Starting at the line containing "The Blender Python", copy each line exactly, ending with the line containing "return (d - g).astype(f32)". Leave out everything else.

····················

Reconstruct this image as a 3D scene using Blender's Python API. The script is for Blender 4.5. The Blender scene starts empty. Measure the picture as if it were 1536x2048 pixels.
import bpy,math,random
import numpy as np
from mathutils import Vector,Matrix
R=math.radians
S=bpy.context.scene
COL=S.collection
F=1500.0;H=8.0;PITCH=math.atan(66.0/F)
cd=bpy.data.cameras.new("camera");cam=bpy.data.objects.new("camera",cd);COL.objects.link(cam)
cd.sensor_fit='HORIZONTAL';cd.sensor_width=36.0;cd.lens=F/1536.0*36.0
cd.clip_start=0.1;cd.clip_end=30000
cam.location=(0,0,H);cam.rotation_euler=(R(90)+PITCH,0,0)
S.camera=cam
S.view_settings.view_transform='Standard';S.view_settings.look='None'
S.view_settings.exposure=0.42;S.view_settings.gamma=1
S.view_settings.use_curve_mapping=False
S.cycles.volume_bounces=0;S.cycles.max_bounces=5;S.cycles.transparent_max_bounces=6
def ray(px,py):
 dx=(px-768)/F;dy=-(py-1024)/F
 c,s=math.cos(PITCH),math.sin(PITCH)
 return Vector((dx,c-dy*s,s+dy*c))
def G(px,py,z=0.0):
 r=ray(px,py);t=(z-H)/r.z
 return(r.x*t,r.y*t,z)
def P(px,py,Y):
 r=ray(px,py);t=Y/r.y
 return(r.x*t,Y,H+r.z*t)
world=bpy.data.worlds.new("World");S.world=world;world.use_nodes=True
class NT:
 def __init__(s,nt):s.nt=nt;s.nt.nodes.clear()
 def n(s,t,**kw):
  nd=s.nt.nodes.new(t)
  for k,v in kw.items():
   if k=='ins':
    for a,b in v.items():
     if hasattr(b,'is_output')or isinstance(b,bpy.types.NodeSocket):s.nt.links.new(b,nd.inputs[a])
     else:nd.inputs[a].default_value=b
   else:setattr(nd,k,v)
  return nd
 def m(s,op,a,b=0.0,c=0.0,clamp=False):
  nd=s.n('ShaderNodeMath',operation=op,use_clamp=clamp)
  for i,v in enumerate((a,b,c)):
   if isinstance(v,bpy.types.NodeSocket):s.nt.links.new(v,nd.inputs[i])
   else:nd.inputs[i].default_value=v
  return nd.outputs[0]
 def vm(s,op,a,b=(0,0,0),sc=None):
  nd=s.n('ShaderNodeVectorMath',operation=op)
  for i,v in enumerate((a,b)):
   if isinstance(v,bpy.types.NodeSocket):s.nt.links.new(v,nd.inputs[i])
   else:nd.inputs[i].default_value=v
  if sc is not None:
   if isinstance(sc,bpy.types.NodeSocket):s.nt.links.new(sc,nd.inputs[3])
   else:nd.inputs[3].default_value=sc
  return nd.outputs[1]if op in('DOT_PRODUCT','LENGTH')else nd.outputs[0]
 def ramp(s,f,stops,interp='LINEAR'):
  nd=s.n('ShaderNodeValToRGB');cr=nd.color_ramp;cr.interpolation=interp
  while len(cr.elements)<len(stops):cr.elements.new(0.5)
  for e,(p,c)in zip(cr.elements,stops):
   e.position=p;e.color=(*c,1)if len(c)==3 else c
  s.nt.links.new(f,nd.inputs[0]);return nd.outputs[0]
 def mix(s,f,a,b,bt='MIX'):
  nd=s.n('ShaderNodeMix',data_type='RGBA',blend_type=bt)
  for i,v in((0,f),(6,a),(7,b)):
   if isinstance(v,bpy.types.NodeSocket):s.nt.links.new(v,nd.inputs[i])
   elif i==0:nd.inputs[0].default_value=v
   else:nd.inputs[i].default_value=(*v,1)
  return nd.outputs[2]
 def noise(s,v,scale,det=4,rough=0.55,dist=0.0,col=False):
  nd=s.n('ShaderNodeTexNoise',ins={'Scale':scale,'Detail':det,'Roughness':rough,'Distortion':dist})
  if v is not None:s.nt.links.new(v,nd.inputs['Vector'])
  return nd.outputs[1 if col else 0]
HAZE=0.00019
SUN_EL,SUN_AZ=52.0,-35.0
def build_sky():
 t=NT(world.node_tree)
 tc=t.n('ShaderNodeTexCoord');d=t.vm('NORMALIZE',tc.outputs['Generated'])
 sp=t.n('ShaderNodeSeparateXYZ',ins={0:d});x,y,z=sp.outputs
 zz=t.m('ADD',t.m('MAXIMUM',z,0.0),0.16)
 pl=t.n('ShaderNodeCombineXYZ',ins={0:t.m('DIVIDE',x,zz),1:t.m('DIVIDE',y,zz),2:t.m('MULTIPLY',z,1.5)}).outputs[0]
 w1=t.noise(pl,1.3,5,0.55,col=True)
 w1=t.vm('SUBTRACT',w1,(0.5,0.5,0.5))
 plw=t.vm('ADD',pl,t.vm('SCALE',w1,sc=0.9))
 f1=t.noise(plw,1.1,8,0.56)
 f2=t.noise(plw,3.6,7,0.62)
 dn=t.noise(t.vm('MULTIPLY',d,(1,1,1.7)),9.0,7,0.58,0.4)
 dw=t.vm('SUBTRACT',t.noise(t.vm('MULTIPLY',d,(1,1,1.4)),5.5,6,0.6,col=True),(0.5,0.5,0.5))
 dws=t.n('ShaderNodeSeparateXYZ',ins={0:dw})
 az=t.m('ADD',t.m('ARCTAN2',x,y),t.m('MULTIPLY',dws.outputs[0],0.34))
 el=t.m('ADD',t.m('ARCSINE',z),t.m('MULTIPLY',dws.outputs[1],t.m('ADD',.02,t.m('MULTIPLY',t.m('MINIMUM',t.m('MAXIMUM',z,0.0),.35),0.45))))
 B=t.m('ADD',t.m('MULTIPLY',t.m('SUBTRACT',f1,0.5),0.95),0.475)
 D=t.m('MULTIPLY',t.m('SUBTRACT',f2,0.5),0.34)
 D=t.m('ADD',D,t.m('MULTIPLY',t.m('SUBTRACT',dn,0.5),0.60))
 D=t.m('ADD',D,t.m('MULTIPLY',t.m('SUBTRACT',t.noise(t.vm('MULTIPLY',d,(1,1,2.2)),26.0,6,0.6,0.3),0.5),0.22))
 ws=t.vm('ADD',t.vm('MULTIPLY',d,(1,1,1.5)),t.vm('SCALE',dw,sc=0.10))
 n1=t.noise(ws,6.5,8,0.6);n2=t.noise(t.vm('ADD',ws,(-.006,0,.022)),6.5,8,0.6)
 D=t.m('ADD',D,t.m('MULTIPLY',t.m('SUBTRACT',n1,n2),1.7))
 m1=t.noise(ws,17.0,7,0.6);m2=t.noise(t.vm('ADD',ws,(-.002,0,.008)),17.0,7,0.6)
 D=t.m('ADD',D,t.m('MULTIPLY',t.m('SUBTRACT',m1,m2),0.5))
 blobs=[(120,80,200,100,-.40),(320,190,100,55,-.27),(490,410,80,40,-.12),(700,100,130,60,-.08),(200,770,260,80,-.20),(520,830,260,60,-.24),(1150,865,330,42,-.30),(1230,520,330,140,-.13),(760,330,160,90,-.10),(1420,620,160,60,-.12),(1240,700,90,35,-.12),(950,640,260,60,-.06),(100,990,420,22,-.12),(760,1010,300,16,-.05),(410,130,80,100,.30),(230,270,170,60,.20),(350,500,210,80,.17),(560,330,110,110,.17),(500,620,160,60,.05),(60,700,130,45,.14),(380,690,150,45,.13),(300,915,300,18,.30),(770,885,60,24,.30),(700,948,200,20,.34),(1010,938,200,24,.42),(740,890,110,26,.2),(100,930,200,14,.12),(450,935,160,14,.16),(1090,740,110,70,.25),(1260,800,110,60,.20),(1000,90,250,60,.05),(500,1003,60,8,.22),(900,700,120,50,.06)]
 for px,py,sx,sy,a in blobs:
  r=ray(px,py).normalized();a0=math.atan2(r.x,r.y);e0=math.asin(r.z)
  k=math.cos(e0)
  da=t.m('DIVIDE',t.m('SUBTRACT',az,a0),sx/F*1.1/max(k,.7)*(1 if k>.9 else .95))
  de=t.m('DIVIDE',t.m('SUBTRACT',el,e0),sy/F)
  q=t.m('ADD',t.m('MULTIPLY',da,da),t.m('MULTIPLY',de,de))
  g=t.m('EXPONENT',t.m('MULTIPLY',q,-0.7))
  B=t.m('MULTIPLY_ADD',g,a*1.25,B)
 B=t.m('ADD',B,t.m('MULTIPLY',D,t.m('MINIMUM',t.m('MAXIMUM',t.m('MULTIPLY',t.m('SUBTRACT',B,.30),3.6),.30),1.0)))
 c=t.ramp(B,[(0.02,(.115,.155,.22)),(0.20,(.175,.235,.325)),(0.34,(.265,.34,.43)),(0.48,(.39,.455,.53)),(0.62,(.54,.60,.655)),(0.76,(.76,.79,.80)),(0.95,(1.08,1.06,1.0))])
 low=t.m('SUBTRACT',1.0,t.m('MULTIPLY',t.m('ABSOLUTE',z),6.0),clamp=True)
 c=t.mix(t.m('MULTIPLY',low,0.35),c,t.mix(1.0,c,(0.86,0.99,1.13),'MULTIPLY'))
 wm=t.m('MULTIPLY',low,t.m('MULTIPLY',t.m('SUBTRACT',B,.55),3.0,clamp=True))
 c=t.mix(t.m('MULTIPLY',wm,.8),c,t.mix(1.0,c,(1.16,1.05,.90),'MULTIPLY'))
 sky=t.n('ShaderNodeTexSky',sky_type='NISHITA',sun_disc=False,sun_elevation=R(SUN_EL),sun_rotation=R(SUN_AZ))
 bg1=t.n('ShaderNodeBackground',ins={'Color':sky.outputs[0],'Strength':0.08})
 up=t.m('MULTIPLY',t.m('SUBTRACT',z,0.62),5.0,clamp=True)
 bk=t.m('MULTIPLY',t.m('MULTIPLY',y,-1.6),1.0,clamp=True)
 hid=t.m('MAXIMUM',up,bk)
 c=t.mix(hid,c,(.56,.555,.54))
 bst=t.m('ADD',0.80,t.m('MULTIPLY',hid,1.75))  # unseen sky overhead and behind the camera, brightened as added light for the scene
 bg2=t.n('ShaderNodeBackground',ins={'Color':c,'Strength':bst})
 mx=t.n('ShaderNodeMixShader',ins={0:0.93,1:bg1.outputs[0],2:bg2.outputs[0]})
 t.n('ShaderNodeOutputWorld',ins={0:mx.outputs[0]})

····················

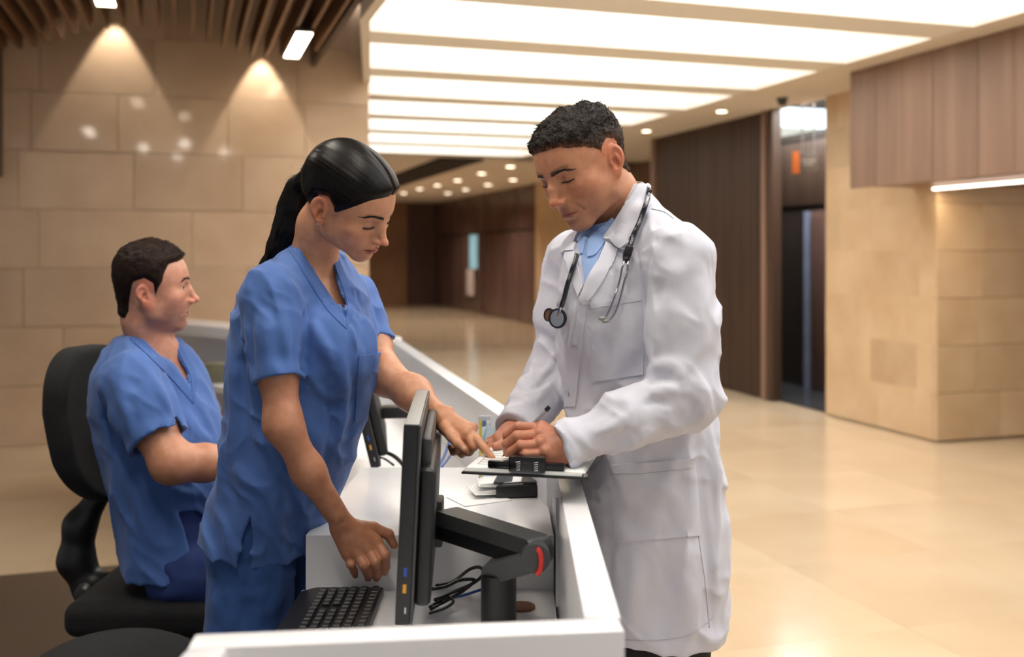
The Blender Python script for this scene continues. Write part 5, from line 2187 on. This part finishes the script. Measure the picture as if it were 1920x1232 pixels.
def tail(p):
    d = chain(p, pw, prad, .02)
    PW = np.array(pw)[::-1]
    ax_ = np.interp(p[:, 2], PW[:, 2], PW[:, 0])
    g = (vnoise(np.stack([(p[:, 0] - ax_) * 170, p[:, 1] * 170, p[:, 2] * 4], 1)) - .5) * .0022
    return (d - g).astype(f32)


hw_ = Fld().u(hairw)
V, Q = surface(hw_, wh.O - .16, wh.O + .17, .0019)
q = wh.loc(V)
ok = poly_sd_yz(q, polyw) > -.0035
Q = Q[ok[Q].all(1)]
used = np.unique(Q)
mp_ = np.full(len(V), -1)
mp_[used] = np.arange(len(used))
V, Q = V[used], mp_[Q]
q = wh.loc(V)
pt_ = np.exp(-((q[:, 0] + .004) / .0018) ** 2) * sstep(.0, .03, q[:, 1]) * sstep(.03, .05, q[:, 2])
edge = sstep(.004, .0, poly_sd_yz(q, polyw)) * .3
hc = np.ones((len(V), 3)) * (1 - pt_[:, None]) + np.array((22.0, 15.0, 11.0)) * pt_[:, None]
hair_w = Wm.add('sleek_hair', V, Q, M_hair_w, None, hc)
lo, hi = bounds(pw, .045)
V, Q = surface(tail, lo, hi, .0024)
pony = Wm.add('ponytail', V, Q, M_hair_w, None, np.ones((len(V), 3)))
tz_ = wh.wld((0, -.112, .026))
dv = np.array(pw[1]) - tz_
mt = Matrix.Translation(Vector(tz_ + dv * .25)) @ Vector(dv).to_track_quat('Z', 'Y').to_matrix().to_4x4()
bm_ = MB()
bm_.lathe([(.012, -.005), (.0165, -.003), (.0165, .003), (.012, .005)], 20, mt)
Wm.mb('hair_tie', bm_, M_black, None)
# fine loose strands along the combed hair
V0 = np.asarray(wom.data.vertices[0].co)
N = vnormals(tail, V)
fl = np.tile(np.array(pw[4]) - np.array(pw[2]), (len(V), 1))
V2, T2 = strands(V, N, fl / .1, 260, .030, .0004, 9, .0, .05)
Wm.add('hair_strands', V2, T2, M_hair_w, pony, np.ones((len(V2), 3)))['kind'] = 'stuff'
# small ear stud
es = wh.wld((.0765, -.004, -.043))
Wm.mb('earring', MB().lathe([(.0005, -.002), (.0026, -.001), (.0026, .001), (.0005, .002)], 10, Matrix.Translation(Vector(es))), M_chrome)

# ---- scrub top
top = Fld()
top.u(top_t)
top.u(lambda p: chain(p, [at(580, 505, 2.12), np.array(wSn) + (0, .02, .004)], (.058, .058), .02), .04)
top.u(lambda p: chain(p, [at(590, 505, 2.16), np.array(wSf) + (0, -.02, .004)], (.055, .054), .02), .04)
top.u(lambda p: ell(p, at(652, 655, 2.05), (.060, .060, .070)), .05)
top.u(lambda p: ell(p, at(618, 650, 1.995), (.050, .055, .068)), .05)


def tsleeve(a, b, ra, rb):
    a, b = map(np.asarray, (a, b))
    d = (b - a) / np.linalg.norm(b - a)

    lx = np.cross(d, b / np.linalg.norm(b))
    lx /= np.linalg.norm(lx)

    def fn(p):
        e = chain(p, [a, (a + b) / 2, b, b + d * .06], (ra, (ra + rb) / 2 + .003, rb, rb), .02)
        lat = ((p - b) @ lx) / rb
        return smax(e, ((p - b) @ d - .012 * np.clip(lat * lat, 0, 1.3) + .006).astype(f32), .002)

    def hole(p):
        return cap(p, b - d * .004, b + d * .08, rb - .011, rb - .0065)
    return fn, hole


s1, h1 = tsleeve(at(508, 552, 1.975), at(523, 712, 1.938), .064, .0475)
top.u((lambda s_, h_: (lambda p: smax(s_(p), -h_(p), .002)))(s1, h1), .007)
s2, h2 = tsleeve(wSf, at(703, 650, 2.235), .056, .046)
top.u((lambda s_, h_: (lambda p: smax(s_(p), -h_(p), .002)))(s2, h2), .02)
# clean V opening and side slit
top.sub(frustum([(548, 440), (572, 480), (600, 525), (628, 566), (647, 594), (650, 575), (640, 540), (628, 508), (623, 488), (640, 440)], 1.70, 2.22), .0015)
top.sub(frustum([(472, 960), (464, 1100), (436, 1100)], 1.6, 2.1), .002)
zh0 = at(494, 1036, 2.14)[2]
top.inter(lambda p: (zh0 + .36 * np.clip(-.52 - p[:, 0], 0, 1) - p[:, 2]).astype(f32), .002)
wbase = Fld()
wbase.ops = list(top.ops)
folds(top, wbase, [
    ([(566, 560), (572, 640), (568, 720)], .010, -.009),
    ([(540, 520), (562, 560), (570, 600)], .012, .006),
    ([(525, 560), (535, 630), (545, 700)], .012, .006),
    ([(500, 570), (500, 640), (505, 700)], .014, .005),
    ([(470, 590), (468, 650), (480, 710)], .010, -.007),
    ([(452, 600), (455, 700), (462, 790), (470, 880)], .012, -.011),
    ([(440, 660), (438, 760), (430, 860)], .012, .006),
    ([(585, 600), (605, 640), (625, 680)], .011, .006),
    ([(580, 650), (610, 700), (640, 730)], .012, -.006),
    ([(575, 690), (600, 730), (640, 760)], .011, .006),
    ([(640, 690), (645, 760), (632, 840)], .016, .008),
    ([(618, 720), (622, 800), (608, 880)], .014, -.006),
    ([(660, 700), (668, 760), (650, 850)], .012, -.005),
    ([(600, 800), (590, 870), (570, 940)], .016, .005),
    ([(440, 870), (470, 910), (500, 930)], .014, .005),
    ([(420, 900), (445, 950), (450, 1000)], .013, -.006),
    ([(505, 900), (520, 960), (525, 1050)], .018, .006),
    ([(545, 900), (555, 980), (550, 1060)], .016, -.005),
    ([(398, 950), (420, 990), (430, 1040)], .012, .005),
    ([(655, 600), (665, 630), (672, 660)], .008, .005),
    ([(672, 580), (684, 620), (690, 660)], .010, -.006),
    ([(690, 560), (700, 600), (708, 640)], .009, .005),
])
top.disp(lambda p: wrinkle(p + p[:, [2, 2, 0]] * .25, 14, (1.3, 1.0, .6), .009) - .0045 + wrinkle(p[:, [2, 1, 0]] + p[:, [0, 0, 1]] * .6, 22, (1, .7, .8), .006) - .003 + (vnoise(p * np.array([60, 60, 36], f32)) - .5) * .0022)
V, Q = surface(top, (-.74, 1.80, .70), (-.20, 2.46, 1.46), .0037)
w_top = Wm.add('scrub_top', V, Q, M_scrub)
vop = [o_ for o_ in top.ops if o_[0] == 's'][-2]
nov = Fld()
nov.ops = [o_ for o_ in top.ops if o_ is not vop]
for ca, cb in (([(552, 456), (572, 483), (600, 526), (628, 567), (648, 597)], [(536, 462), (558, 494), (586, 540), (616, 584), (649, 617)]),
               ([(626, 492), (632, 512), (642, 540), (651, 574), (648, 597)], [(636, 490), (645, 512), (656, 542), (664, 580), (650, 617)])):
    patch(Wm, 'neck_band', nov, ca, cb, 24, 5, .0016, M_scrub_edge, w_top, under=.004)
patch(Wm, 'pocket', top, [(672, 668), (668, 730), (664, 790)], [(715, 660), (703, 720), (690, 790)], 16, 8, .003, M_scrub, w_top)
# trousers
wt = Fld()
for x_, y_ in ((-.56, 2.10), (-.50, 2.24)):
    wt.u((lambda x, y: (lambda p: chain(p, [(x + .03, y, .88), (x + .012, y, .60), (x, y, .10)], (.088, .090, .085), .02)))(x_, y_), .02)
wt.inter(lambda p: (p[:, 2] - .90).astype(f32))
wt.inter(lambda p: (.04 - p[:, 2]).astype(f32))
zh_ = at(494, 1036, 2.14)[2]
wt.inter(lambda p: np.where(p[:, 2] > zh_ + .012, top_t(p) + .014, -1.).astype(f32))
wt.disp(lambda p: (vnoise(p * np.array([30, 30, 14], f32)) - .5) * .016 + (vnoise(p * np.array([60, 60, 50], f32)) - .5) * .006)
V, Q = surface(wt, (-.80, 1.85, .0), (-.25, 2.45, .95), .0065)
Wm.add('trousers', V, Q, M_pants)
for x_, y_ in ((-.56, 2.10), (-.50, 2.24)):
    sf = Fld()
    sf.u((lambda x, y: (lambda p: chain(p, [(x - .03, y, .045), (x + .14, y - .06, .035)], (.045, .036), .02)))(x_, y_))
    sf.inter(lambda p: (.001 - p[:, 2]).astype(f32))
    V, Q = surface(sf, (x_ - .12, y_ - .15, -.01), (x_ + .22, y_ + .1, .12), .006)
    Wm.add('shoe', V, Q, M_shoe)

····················

__Output of the task__
The Blender Python script for this scene continues. Write part 5, from line 2187 on. This part finishes the script. Measure the picture as if it were 1920x1232 pixels.
def tail(p):
    d = chain(p, pw, prad, .02)
    PW = np.array(pw)[::-1]
    ax_ = np.interp(p[:, 2], PW[:, 2], PW[:, 0])
    g = (vnoise(np.stack([(p[:, 0] - ax_) * 170, p[:, 1] * 170, p[:, 2] * 4], 1)) - .5) * .0022
    return (d - g).astype(f32)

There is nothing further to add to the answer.